You see, my struggle as a Christian – and I suspect yours – is not so much that I do not believe. It is: what does this faith look like? How do I live with these honoured guests in me? What are the daily challenges and consequences of our wonderful status in Christ?
That is where the pulpit must come to the aid of the pew every time again. May the Lord bless all those who are called by Him to this tremendous task.
Notes:
1 See e.g., Hendriks, “Experiential Preaching,” Diakonia (Volume II, Number 4; June 1989) 76.
2 Clarence Stam, though from a different angle, that of the covenant, makes some similar points in a chapter on “The Covenant and Preaching” in The Covenant of Love: Exploring our Relationship with God (Premier, 1999), 141-147.

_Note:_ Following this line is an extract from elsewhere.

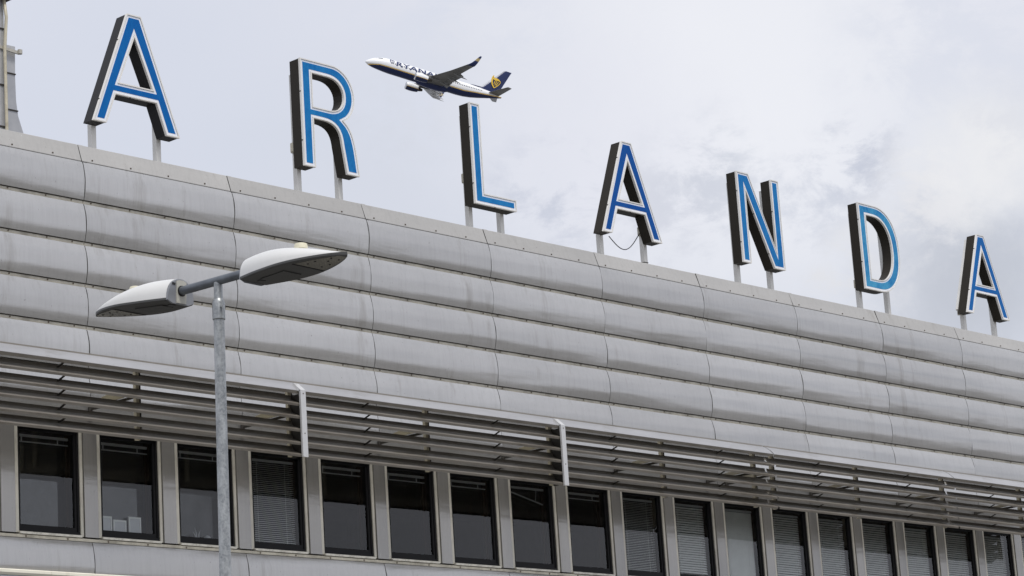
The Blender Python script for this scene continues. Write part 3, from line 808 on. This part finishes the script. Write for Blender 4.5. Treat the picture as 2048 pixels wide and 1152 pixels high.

3 Hendriks, “Experiential Preaching,”76.
4 On this, see C. Trimp, “The Promise of the Covenant: Some Observations,” Unity in Diversity: Studies Presented to Dr. Jelle Faber, (Premier, 1989) 71-77. Trimp also comments: “Should man refuse to accept God’s promise in faith, the validity of the promise yet remains; but the saving power of the promise is lost. The promise is aimed at faith and faith is closely connected to the promise” (77).
5 John Macarthur, “The Spirit of God and Expositor Preaching,” Rediscovering Expository Preaching (Word, 1992) 103.
6 C. Trimp, “A Resounding Gospel: Preaching and our Experience of Faith,” Diakonia Vol. 11, no 3, p. 82. See the whole chapter for a fine exposition of what experiential preaching is in the right sense of the word.